▸ DIRECTIVE: Write the records out again, precisely as they stand.

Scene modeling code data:
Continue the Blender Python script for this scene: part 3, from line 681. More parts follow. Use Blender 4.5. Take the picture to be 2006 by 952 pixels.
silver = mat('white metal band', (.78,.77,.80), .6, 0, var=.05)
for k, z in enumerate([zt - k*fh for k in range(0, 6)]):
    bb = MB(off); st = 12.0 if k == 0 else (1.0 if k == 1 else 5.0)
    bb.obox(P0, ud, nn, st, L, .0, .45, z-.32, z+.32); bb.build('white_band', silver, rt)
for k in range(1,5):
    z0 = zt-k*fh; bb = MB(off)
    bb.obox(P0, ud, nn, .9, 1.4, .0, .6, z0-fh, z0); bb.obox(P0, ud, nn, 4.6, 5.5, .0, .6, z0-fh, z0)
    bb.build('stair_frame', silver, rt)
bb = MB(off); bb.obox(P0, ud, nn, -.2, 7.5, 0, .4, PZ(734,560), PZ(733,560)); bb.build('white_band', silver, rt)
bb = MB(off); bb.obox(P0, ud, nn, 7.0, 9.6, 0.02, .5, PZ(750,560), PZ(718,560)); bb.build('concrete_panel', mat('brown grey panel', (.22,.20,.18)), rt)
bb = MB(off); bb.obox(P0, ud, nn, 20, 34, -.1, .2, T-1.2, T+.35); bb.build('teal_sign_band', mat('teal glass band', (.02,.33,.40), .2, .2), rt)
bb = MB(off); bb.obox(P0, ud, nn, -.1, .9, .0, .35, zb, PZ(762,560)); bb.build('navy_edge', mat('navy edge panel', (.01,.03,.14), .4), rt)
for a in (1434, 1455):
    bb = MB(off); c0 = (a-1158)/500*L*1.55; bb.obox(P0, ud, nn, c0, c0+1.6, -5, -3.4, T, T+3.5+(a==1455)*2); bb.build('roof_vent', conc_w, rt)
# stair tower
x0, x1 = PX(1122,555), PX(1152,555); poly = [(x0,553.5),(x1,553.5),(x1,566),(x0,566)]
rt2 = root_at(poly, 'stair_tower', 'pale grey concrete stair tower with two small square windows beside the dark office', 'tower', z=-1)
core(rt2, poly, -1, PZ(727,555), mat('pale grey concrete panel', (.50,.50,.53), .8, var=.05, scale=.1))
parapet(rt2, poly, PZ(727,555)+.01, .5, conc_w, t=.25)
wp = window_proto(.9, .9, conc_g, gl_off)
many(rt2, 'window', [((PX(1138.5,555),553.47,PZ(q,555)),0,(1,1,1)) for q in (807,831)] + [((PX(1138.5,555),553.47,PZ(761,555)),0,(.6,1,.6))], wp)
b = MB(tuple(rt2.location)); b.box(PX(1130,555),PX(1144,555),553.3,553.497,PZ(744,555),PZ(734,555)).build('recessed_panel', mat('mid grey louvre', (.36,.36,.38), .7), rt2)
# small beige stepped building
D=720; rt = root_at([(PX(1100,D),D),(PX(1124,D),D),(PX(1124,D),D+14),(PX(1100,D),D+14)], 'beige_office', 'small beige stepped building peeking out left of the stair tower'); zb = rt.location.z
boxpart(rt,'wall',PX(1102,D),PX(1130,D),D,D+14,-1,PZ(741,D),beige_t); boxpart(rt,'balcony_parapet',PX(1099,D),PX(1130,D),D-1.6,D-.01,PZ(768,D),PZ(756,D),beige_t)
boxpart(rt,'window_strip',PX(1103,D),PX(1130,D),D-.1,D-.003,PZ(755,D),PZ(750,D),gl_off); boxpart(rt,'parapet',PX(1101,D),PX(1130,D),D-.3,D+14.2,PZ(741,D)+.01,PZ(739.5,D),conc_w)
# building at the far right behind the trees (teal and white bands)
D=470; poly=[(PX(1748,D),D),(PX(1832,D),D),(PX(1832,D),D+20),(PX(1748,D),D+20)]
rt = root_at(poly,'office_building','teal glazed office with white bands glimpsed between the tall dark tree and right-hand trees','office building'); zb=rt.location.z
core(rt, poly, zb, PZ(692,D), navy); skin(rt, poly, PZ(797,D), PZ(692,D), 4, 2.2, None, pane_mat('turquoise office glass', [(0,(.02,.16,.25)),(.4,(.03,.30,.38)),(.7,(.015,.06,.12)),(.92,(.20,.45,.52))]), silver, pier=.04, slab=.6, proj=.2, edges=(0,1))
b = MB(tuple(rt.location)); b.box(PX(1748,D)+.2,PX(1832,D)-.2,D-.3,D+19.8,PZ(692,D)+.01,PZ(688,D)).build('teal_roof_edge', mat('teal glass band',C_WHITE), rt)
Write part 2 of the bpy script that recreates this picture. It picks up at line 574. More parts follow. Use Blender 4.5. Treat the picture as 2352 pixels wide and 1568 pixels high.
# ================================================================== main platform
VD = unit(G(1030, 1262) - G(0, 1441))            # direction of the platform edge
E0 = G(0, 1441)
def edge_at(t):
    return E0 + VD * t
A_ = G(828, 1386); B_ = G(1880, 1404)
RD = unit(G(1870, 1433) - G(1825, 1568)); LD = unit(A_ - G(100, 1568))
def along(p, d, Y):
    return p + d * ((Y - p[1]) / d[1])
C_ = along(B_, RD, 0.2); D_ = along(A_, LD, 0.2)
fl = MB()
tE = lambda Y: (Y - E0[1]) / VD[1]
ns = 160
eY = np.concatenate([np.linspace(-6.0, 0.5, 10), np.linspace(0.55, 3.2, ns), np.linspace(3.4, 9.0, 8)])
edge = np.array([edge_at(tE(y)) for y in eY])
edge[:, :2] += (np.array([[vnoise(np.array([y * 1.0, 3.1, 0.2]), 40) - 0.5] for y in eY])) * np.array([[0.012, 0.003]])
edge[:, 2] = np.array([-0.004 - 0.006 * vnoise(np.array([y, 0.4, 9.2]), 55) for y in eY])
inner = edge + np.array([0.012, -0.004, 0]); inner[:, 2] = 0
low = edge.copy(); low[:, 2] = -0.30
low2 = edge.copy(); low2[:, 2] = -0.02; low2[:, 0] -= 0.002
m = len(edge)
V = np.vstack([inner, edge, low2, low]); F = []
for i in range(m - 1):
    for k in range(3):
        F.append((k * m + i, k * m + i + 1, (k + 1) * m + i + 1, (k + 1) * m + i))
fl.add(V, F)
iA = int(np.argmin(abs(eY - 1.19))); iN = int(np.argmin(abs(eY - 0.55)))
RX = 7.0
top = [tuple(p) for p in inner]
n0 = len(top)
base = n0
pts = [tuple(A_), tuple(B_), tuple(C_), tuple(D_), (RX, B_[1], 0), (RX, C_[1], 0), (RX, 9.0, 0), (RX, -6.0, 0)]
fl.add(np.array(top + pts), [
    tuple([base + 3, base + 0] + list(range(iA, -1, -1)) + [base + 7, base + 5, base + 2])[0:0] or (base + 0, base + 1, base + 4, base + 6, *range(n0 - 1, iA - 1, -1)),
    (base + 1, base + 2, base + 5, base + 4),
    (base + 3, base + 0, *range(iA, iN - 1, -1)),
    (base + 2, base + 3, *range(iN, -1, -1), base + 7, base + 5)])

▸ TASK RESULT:
Continue the Blender Python script for this scene: part 3, from line 681. More parts follow. Use Blender 4.5. Take the picture to be 2006 by 952 pixels.
silver = mat('white metal band', (.78,.77,.80), .6, 0, var=.05)
for k, z in enumerate([zt - k*fh for k in range(0, 6)]):
    bb = MB(off); st = 12.0 if k == 0 else (1.0 if k == 1 else 5.0)
    bb.obox(P0, ud, nn, st, L, .0, .45, z-.32, z+.32); bb.build('white_band', silver, rt)
for k in range(1,5):
    z0 = zt-k*fh; bb = MB(off)
    bb.obox(P0, ud, nn, .9, 1.4, .0, .6, z0-fh, z0); bb.obox(P0, ud, nn, 4.6, 5.5, .0, .6, z0-fh, z0)
    bb.build('stair_frame', silver, rt)
bb = MB(off); bb.obox(P0, ud, nn, -.2, 7.5, 0, .4, PZ(734,560), PZ(733,560)); bb.build('white_band', silver, rt)
bb = MB(off); bb.obox(P0, ud, nn, 7.0, 9.6, 0.02, .5, PZ(750,560), PZ(718,560)); bb.build('concrete_panel', mat('brown grey panel', (.22,.20,.18)), rt)
bb = MB(off); bb.obox(P0, ud, nn, 20, 34, -.1, .2, T-1.2, T+.35); bb.build('teal_sign_band', mat('teal glass band', (.02,.33,.40), .2, .2), rt)
bb = MB(off); bb.obox(P0, ud, nn, -.1, .9, .0, .35, zb, PZ(762,560)); bb.build('navy_edge', mat('navy edge panel', (.01,.03,.14), .4), rt)
for a in (1434, 1455):
    bb = MB(off); c0 = (a-1158)/500*L*1.55; bb.obox(P0, ud, nn, c0, c0+1.6, -5, -3.4, T, T+3.5+(a==1455)*2); bb.build('roof_vent', conc_w, rt)
# stair tower
x0, x1 = PX(1122,555), PX(1152,555); poly = [(x0,553.5),(x1,553.5),(x1,566),(x0,566)]
rt2 = root_at(poly, 'stair_tower', 'pale grey concrete stair tower with two small square windows beside the dark office', 'tower', z=-1)
core(rt2, poly, -1, PZ(727,555), mat('pale grey concrete panel', (.50,.50,.53), .8, var=.05, scale=.1))
parapet(rt2, poly, PZ(727,555)+.01, .5, conc_w, t=.25)
wp = window_proto(.9, .9, conc_g, gl_off)
many(rt2, 'window', [((PX(1138.5,555),553.47,PZ(q,555)),0,(1,1,1)) for q in (807,831)] + [((PX(1138.5,555),553.47,PZ(761,555)),0,(.6,1,.6))], wp)
b = MB(tuple(rt2.location)); b.box(PX(1130,555),PX(1144,555),553.3,553.497,PZ(744,555),PZ(734,555)).build('recessed_panel', mat('mid grey louvre', (.36,.36,.38), .7), rt2)
# small beige stepped building
D=720; rt = root_at([(PX(1100,D),D),(PX(1124,D),D),(PX(1124,D),D+14),(PX(1100,D),D+14)], 'beige_office', 'small beige stepped building peeking out left of the stair tower'); zb = rt.location.z
boxpart(rt,'wall',PX(1102,D),PX(1130,D),D,D+14,-1,PZ(741,D),beige_t); boxpart(rt,'balcony_parapet',PX(1099,D),PX(1130,D),D-1.6,D-.01,PZ(768,D),PZ(756,D),beige_t)
boxpart(rt,'window_strip',PX(1103,D),PX(1130,D),D-.1,D-.003,PZ(755,D),PZ(750,D),gl_off); boxpart(rt,'parapet',PX(1101,D),PX(1130,D),D-.3,D+14.2,PZ(741,D)+.01,PZ(739.5,D),conc_w)
# building at the far right behind the trees (teal and white bands)
D=470; poly=[(PX(1748,D),D),(PX(1832,D),D),(PX(1832,D),D+20),(PX(1748,D),D+20)]
rt = root_at(poly,'office_building','teal glazed office with white bands glimpsed between the tall dark tree and right-hand trees','office building'); zb=rt.location.z
core(rt, poly, zb, PZ(692,D), navy); skin(rt, poly, PZ(797,D), PZ(692,D), 4, 2.2, None, pane_mat('turquoise office glass', [(0,(.02,.16,.25)),(.4,(.03,.30,.38)),(.7,(.015,.06,.12)),(.92,(.20,.45,.52))]), silver, pier=.04, slab=.6, proj=.2, edges=(0,1))
b = MB(tuple(rt.location)); b.box(PX(1748,D)+.2,PX(1832,D)-.2,D-.3,D+19.8,PZ(692,D)+.01,PZ(688,D)).build('teal_roof_edge', mat('teal glass band',C_WHITE), rt)
Write part 2 of the bpy script that recreates this picture. It picks up at line 574. More parts follow. Use Blender 4.5. Treat the picture as 2352 pixels wide and 1568 pixels high.
# ================================================================== main platform
VD = unit(G(1030, 1262) - G(0, 1441))            # direction of the platform edge
E0 = G(0, 1441)
def edge_at(t):
    return E0 + VD * t
A_ = G(828, 1386); B_ = G(1880, 1404)
RD = unit(G(1870, 1433) - G(1825, 1568)); LD = unit(A_ - G(100, 1568))
def along(p, d, Y):
    return p + d * ((Y - p[1]) / d[1])
C_ = along(B_, RD, 0.2); D_ = along(A_, LD, 0.2)
fl = MB()
tE = lambda Y: (Y - E0[1]) / VD[1]
ns = 160
eY = np.concatenate([np.linspace(-6.0, 0.5, 10), np.linspace(0.55, 3.2, ns), np.linspace(3.4, 9.0, 8)])
edge = np.array([edge_at(tE(y)) for y in eY])
edge[:, :2] += (np.array([[vnoise(np.array([y * 1.0, 3.1, 0.2]), 40) - 0.5] for y in eY])) * np.array([[0.012, 0.003]])
edge[:, 2] = np.array([-0.004 - 0.006 * vnoise(np.array([y, 0.4, 9.2]), 55) for y in eY])
inner = edge + np.array([0.012, -0.004, 0]); inner[:, 2] = 0
low = edge.copy(); low[:, 2] = -0.30
low2 = edge.copy(); low2[:, 2] = -0.02; low2[:, 0] -= 0.002
m = len(edge)
V = np.vstack([inner, edge, low2, low]); F = []
for i in range(m - 1):
    for k in range(3):
        F.append((k * m + i, k * m + i + 1, (k + 1) * m + i + 1, (k + 1) * m + i))
fl.add(V, F)
iA = int(np.argmin(abs(eY - 1.19))); iN = int(np.argmin(abs(eY - 0.55)))
RX = 7.0
top = [tuple(p) for p in inner]
n0 = len(top)
base = n0
pts = [tuple(A_), tuple(B_), tuple(C_), tuple(D_), (RX, B_[1], 0), (RX, C_[1], 0), (RX, 9.0, 0), (RX, -6.0, 0)]
fl.add(np.array(top + pts), [
    tuple([base + 3, base + 0] + list(range(iA, -1, -1)) + [base + 7, base + 5, base + 2])[0:0] or (base + 0, base + 1, base + 4, base + 6, *range(n0 - 1, iA - 1, -1)),
    (base + 1, base + 2, base + 5, base + 4),
    (base + 3, base + 0, *range(iA, iN - 1, -1)),
    (base + 2, base + 3, *range(iN, -1, -1), base + 7, base + 5)])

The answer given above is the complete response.